Love Letter, The (1999)

reviewed by
Harvey S. Karten


THE LOVE LETTER

Reviewed by Harvey Karten, Ph.D. DreamWorks Pictures Director: Peter Ho-Sun Chan Writer: Maria Maggenti, novel by Cathleen Schine Cast: Kate Capshaw, Blythe Danner, Ellen DeGeneres, Geraldine McEwan, Julianne Nicholson, Tom Everett Scott, Tom Selleck, Gloria Stuart

There may be some good reasons for living in a picturesque small town but you'd never know this from seeing "The Love Letter." A film about a sleepy burg whose drowsy, if eccentric, beings are awakened by an anonymous billet doux, "The Love Letter" is so slight, so insipid, that a viewer can scarcely find much therein to love or hate. Just a spoonful of sugar less sweet than "Message in a Bottle," at least director Peter Ho-Sun Chan's movie based on a novel by Maria Cathleen Schine and adapted for the screen by Maria Maggenti, does not take itself seriously. Even Ellen DeGeneres--who once again steals every scene she is in-- appears to sleepwalk her way through the tale, or at least appears to do so when you compare her performance with her work in "EdTV."

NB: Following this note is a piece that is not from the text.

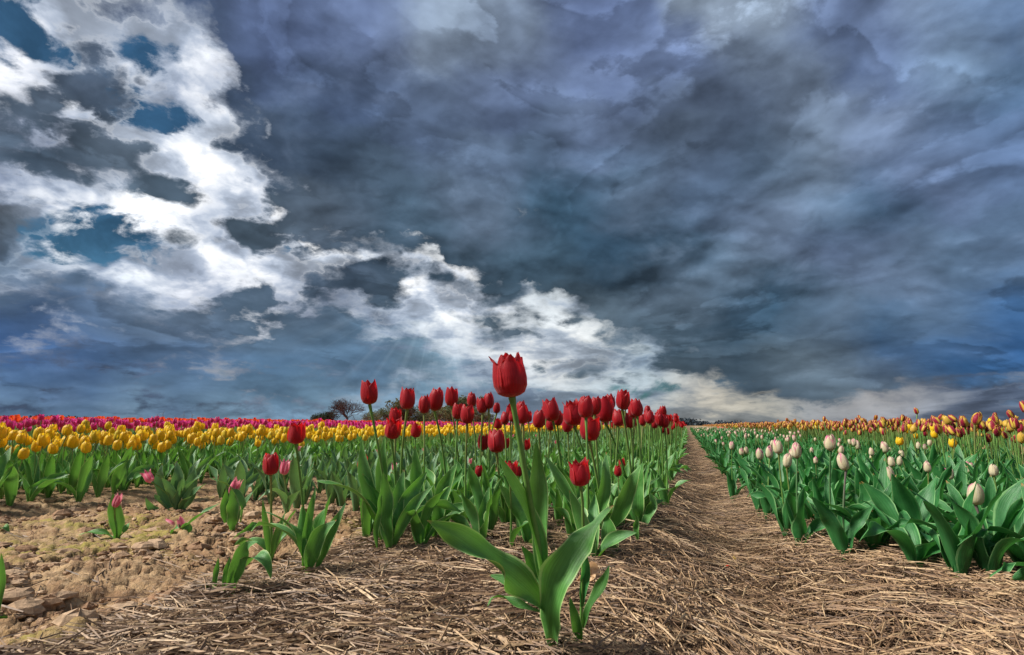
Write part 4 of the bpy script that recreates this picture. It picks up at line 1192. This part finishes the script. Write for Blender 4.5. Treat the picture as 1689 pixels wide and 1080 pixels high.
free_plant((700, 890), 'plant with one light green spear leaf and a dark raised one on the straw hump', [
  (((698, 894, -.02), (703, 870, -.02), (708, 850, -.02), (716, 830, -.02)), .022, 'cam', dict(fold=.5)),
  (((716, 885, 0), (722, 840, 0), (735, 800, 0), (754, 762, 0)), .046, 'cam', dict(fold=.4)),
  (((725, 882, .01), (732, 855, .01), (740, 830, .01), (738, 812, .01)), .036, 'cam', dict(fold=.4)),
  (((692, 885, 0), (693, 850, .03), (690, 800, .05), (684, 735, .06)), .044, 'cam', dict(fold=.4))], mat=LEAF, group='leafy tulip plants without bloom')
free_plant((795, 862), 'plant with leaves arching to both sides like a moustache over the straw', [
  (((792, 866, 0), (785, 835, 0), (765, 812, 0), (735, 808, 0)), .030, 'up', dict(fold=.5)),
  (((793, 866, 0), (805, 840, 0), (825, 815, 0), (850, 803, 0)), .028, 'up', dict(fold=.5))], mat=LEAF, group='leafy tulip plants without bloom')
free_plant((1040, 905), 'plant of broad wavy leaves right behind the tallest tulip', [
  (((1000, 935, -.04), (1006, 900, -.03), (1005, 870, -.02), (998, 845, 0)), .048, 'cam', dict(fold=.3, wave=.1)),
  (((985, 880, 0), (990, 840, 0), (998, 800, 0), (1000, 745, .02)), .038, 'cam', dict(fold=.5)),
  (((1000, 880, 0), (1020, 850, -.01), (1030, 825, -.02), (1040, 800, -.02), (1058, 765, -.02)), .044, 'cam', dict(fold=.3, wave=.2)),
  (((960, 900, .05), (940, 860, .05), (915, 838, .05), (900, 832, .05)), .05, 'up', dict(fold=.5)),
  (((975, 880, .05), (950, 830, .06), (925, 790, .07), (898, 750, .08)), .034, 'cam', dict(fold=.5)),
  (((1052, 890, -.03), (1049, 870, -.03), (1051, 850, -.03)), .018, 'cam', dict(fold=.4, n=14))], mat=LEAF, group='leafy tulip plants without bloom')
free_plant((1056, 870), 'plant hanging its leaves over the straw path at the red bed\'s edge', [
  (((1050, 872, 0), (1060, 840, 0), (1080, 812, 0), (1113, 804, 0)), .05, 'up', dict(fold=.5)),
  (((1056, 872, -.02), (1050, 835, -.02), (1052, 800, 0), (1060, 762, 0)), .05, 'cam', dict(fold=.4)),
  (((1060, 872, -.03), (1070, 850, -.03), (1078, 830, -.03), (1072, 812, -.02)), .036, 'cam', dict(fold=.4))], mat=LEAF, group='leafy tulip plants without bloom')
# right-hand plants
free_plant((1440, 893), 'nearest big-leaved plant at the path side of the white bed', [
  (((1440, 895, -.02), (1420, 868, -.02), (1390, 845, -.03), (1350, 825, -.05)), .055, 'up', dict(fold=.45, wave=.12)),
  (((1438, 890, 0), (1432, 850, 0), (1432, 820, .02), (1418, 795, .03)), .055, 'cam', dict(fold=.35)),
  (((1462, 885, 0), (1464, 850, 0), (1455, 815, .02), (1440, 780, .03)), .045, 'left', dict(fold=.4)),
  (((1420, 890, .02), (1405, 865, .02), (1400, 840, .02)), .04, 'cam', dict(fold=.4, n=16))], mat=LEAF_BLUE, group='leafy plants of the white bed')
free_plant((1492, 888), 'plant with a wide fan leaf spreading right, beside the nearest big-leaved plant', [
  (((1490, 890, 0), (1485, 865, -.01), (1500, 845, -.02), (1540, 850, -.03)), .060, 'up', dict(fold=.5, wave=.08)),
  (((1500, 888, 0), (1510, 860, 0), (1515, 835, .02), (1500, 812, .03)), .050, 'cam', dict(fold=.4)),
  (((1495, 880, .03), (1492, 840, .05), (1496, 810, .06)), .04, 'cam', dict(fold=.4, n=16))], mat=LEAF_BLUE, group='leafy plants of the white bed')
free_plant((1635, 925), 'nearest plant right of the path, long leaf reaching up left', [
  (((1634, 928, 0), (1610, 895, 0), (1570, 858, 0), (1530, 830, .01), (1500, 806, .02)), .034, 'up', dict(fold=.4, wave=.05)),
  (((1634, 928, 0), (1640, 900, 0), (1660, 885, -.01), (1700, 880, -.02)), .050, 'up', dict(fold=.5)),
  (((1634, 922, 0), (1655, 945, -.10), (1675, 968, -.20), (1697, 996, -.28)), .034, 'cam', dict(fold=.3)),
  (((1618, 900, .04), (1612, 870, .05), (1610, 845, .06), (1611, 822, .06)), .046, 'cam', dict(fold=.3))], mat=LEAF_BLUE, group='leafy plants of the white bed')
free_plant((1655, 880), 'broad low leaves at the frame edge behind the nearest right plant', [
  (((1655, 884, 0), (1650, 855, 0), (1665, 835, 0), (1700, 828, 0)), .05, 'up', dict(fold=.5)),
  (((1668, 884, 0), (1680, 850, 0), (1690, 820, 0)), .05, 'cam', dict(fold=.4, n=16)),
  (((1645, 880, .02), (1630, 850, .03), (1640, 820, .04), (1655, 795, .05)), .04, 'cam', dict(fold=.4))], mat=LEAF_BLUE, group='leafy plants of the white bed')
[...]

"The Love Letter" borrows a technique used so successfully in works from playwrights from Plautus through Shakespeare and beyond--mistaken identity with the comic and romantic touches that can emerge from such deception. The enigma in question centers on a mysterious writer, although his or her identity (revealed in the final moments) is not important. What is consequential is the buried feelings that some of the most unlikely characters possess and how the possibility of having a secret admirer makes residents of Loblolly, Massachusetts (actually filmed in that state's town of Rockport) spring to life.

When the owner of the town's bookstore, Helen (Kate Capshaw), receives an unsigned, typewritten note professing love, she assumes the dispatch is directed to her and begins to fantasy who might be preoccupied with thoughts of her. When people speak to her in everyday terms, she imagines their declaring unbridled passion. She leaves the note by a wine bottle where it is picked up by her dinner guest and summer assistant, the twenty-year-old Johnny (Tom Everett Scott), who is certain that the letter is Helen's and that it is directed to him. Gradually the note finds its way into the hands of a few others in Loblolly with similar effects. Among the consequences is that a budding romance between Helen and the town's firefighter, George (Tom Selleck) is rekindled, but not before Helen works her way through a brief, passionate affair with Johnny, who is twenty years or so her junior. In one swift month Helen turns from a stable, if unfulfilled bookseller, to the bemused object of a triangular relationship. In the process she discovers a surprising secret about her mother, Lillian (Blythe Danner) as well, and uncovers a post card from an old shoebox which, if carefully read some years back, would have dramatically altered her life.

At best, "The Love Letter" could provide for a career- making opportunity for Tom Everett Scott, heretofore known to the public only for cutesy roles in movies like Tom Hanks's "That Thing You Do" and teen horror circuit adventures like "Dead Man on Campus." The story telling is for the most part linear and conventional with Tami Reiker's camera failing to exploit much quaintness is the town of Rockport. Nor does Ms. Reiker's camerawork paint a flattering portrait of Kate Capshaw, whose wan acting cannot make a case for an April-September affair with a college kid. In her small role Blythe Danner puts most of the remainder of the cast to shame by her mere presence, as veteran Tom Selleck appears so unenthusiastic in his pursuit of Capshaw's character that his affection for her is even less convincing than is hers for young Scott. Finally, Bill Buell's cartoonish performance as a keystone cop puts could put the lid on tourism to Rockport.